What happens in the other dimension? Does the shape of the temperature gradient up through the stratosphere and beyond lurch about violently in a similar manner? A lot for an uneducated layman with a day job to get a feel for.
I’m having difficulty gauging the effect of stratospheric ozone in the IR. Is it wrong to think of the ozone layer as a GHG acting in both directions (i.e. diffusing incoming and outgoing IR at different frequencies)? I can’t find the IR spectrum (everything is UV focused) and I’m not sure how that would work at the quantum level anyway. Two lights shining through wispy fog but different colours [not refractive, probably irrelevant] and not directly opposing or static? Hmm, gradients everywhere; that changing zenith angle is the mother of complexity. The concentrations top and bottom would presumably alter the net effect significantly too; causing any assumed radiating height for S-B calculation purposes to shift up and down despite the layer remaining broadly in the same position. Or maybe that shifts too. Since there are different depletions top and bottom and it’s all blowing about like crazy, the IR performance of the layer as a whole must be immensely complex and chaotic. There are a lot of drivers potentially altering its IR characteristics, not to mention the question of thermosphere expansion/contraction top side following large solar particle events and heating from UV driven chemistry.

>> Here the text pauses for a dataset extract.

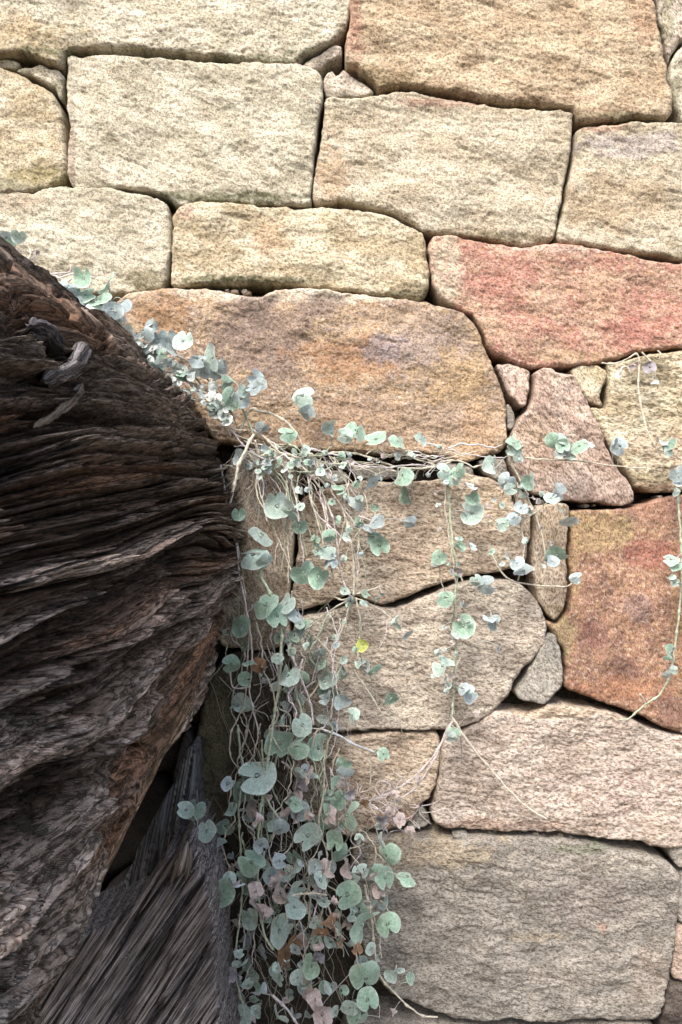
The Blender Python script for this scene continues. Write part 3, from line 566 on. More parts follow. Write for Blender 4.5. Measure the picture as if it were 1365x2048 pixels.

It’s as if the Sun is gradually feeding the ozone layer popcorn [varying with the solar cycle and shifts in incoming UV frequencies] and occasionally instantly trimming its afro hairdo while a polar vortex arrives randomly and rips a hole in the seat of its pants. And it’s spinning about like a drunken sailor with a toothache the whole time. Heck there’s a tad more going on up there than the superficial outreach stuff portrays with its lovely smooth curves. Good luck modelling that lot; a Bayesian field of error bar tulips with lots of butterflies springs to mind. So what is in the climate models?
Fantasy express journey terminated; please don black hat and point out where it started to leave the rails, no need to elaborate. This old graph with its rather well defined straight line trends has struck me as uncanny for a while though (Arosa balloon series):
http://www.atmosphere.mpg.de/media/archive/1287.gif
After all the anecdotal Viking arguments and zillions of dollars spent whittling things down, isn’t warming during the latter trend period more or less what we’re all now focused on? Arctic ice decline doesn’t follow directly but I tend to regard that as just another tulip field.
Can’t get to the up-to-present Arosa graph (server appears down for maintenance) but Bronnimann et al (2004) ) made an interesting first pass read:
http://www.giub.unibe.ch/klimet/docs/climdyn_2004_broennimannetal.pdf

AJB says:
June 29, 2012 at 2:00 am
I can’t find the IR spectrum (everything is UV focused)
The solar spectral irradiance is a subject of intense study, here is a pointer to a recent workshop:
http://lasp.colorado.edu/sorce/workshops/3_01_2012/
My daugther-in-law (Signe) is the ozone expert in the family, here is what she had to say a few years back:
http://www.leif.org.EOS/Nature/nature04746-Ozone-Recovery-Signe.pdf

Gist scanned briefly. Excellent! Thank you once again Leif.